Still others recalled the strange behavior of Malinda's father after the girl's disappearance. On the Snyder property was a well that provided an abundance of clear, clean water. For some unknown reason, Mr. Snyder filled in the well and dug another.

Curiosity seekers and amateur sleuths had searched Smith's property-- right down to his manure pile-- for some shred of evidence that would put the noose around Smith's neck, but they found nothing. Everything hinged on the story of Elias Snyder.

Those who believed that Hugh Smith was innocent questioned Snyder's motives. It was known that one of Hugh's cousins, John Schull, had been suspected of the crime back when Malinda first disappeared, and that this cousin was a bitter enemy of Hugh Smith. It was rumored that this cousin also had "dirt" of an unrelated nature on Elias Snyder, and coerced Snyder into fingering Hugh. Schull, who was now 73 years old, claimed that Malinda's body was first buried under a pile of leaves on the mountainside behind Hugh's home.

There was a disturbing sense that both Hugh and Sam Smith knew more about Malinda's death than they were letting on. One witness claims that he had once heard Sam Smith brag to his wife that he "knew where the hatchet was that killed Lindy Snyder." Sam Smith's wife, however, was long dead and therefore could not corroborate this claim.

Then, a few days after the arrest of the Hugh and Sam Smith, Jerome Valentine came forward and told authorities that once, when he was a "bound boy" working for the Smith family, Hugh had threatened to kill him if he ever told anybody about something that had happened on the property.

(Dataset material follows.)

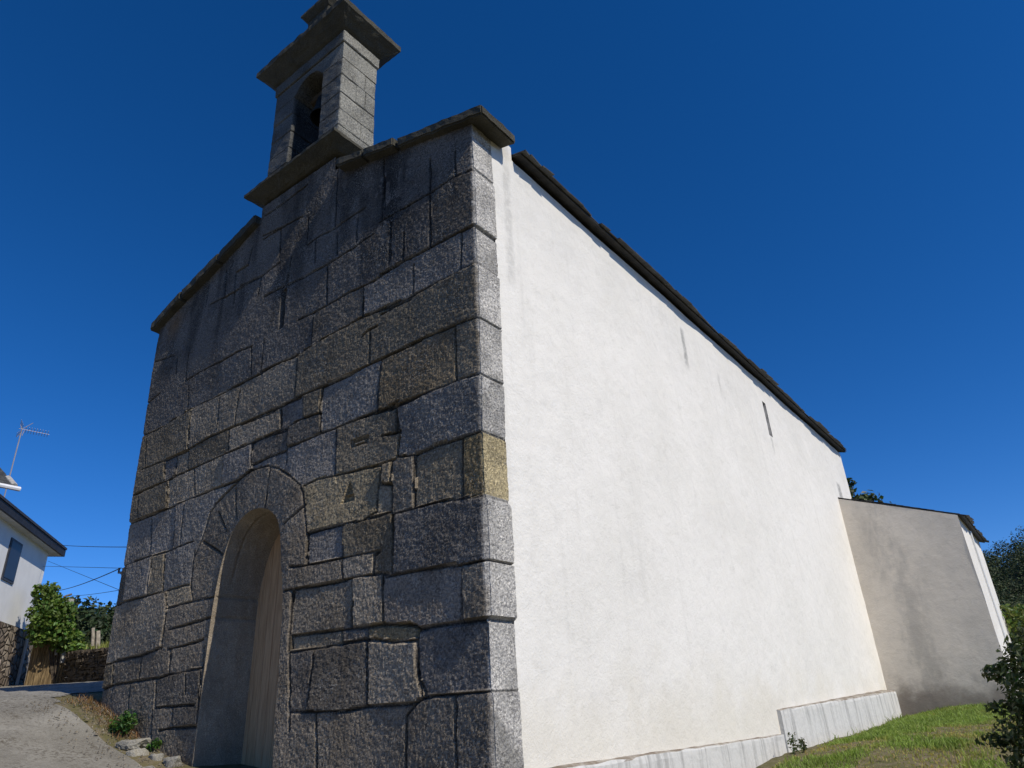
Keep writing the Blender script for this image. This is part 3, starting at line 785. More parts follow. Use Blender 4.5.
# lean-to annex at the far end: a part of the church
AX, AY0, AY1 = 2.47, 14.6, 19.0
annex = empty("annex", (1.2, 16, -.5), None, None); del_keys = [k for k in ("label", "category") if k in annex]
annex.parent = church; annex.matrix_parent_inverse = Matrix.Translation(-church.location)
def aparent(o): o.parent = annex; o.matrix_parent_inverse = Matrix.Translation(-Vector((1.2, 16, -.5))); return o
def wall_grid(name, P0, du, dv, nu, nv, topfn, mat, amp=.012, inset=None):
    us = np.linspace(0, 1, nu); vs2 = np.linspace(0, 1, nv); V = []; Fc = []
    nrm_ = np.cross(du, dv); nrm_ = nrm_ / np.linalg.norm(nrm_)
    for u in us:
        for v in vs2:
            p = np.array(P0) + np.array(du) * u + np.array(dv) * v * topfn(u)
            V.append(p + nrm_ * amp * float(fbm2(np.array([u * 4 + P0[0]]), np.array([v * 5.]))[0]))
    for i in range(nu - 1):
        for j in range(nv - 1): Fc.append((i * nv + j, (i + 1) * nv + j, (i + 1) * nv + j + 1, i * nv + j + 1))
    return mesh_np(name, V, Fc, smooth=True)
aparent(link("front_wall", wall_grid("front_wall", (-.05, AY0, -1.0), (AX + .05, 0, 0), (0, 0, 1), 30, 40, lambda u: 5.45 - .93 * u, M_ANNEX), M_ANNEX))
aparent(link("flank_wall", wall_grid("flank_wall", (AX, AY0, -1.0), (0, AY1 - AY0, 0), (0, 0, 1), 40, 30, lambda u: 4.55, M_PLASTER), M_PLASTER))
bm = bmesh.new(); prism(bm, [(-.05, -1), (AX - .02, -1), (AX - .02, 3.5), (-.05, 4.4)], 'y', AY1 - .12, AY1 - .02); aparent(bm_link("rear_wall", bm, M_PLASTER))
bm = bmesh.new(); tube(bm, [(AX + .03, AY0 + 1.9, 3.42), (AX + .03, AY0 + 1.9, -.5)], .022, 8); aparent(bm_link("downpipe", bm, plain("white pipe", (.75, .75, .73), .4, .05)))
sl = Vector((AX + .24, 0, -.38 * (AX + .24))).normalized()
o = slate_roof("annex_roof", (-.02, AY0 + .0, 4.50), (0, 1, 0), tuple(sl), AY1 - AY0 + .2, (AX + .22) / sl.x, None, 14, 21); aparent(o)
# iron bracket with insulators on the far corner
bm = bmesh.new(); tube(bm, [(-6.74, .12, 2.02), (-7.05, .10, 2.05), (-7.05, .10, 2.12)], .016); tube(bm, [(-6.74, .12, 1.9), (-7.0, .10, 2.04)], .010)
bm_link("cable_bracket", bm, plain("grey galvanised iron", (.18, .18, .18), .5, metal=.4), church)
# ------------------------------------------------------------------ ground, lane, lawn
def graded(lo, hi, fine_lo, fine_hi, fine, grow=1.25):
    a = list(np.arange(fine_lo, fine_hi, fine)); s = fine; x = fine_hi; b = []
    while x < hi: b.append(x); s *= grow; x += s
    s = fine; x = fine_lo - fine; c = []
    while x > lo: c.append(x); s *= grow; x -= s
    return np.array([lo] + c[::-1] + a + b + [hi])
gx = graded(-900, 900, -12, 6, .12); gy = graded(-900, 900, -7, 18, .14)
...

Valentine didn't understand what Hugh was referring to at the time, but believed that it may have been the murder.

Other witnesses came forward who recalled that Hugh's first wife, on her deathbed, claimed that she had a statement to make before she passed away. According to witnesses, Hugh shooed them all away from his wife's bedside before she could make her statement.

On March 26, 1897, Hugh Smith was taken into court on a writ of habeus corpus, and after the district attorney failed to prove the judge with any tangible evidence connecting Smith to the supposed murder of Malinda Snyder, the accused killer was set free by Judge Lyons. The only thing that anyone could prove beyond a doubt was that Malinda had disappeared. There was no body, no murder weapon, no physical evidence whatsoever.

It is still open to debate whether or not Hugh Smith, with the help of his brother, murdered "Crazy Lindy", cut up her body, and cremated the remains in the fireplace of an abandoned farmhouse in Liberty Valley. But, if Hugh Smith did manage to get away with murder, his triumph was short-lived. He died of natural causes on September 16, 1898.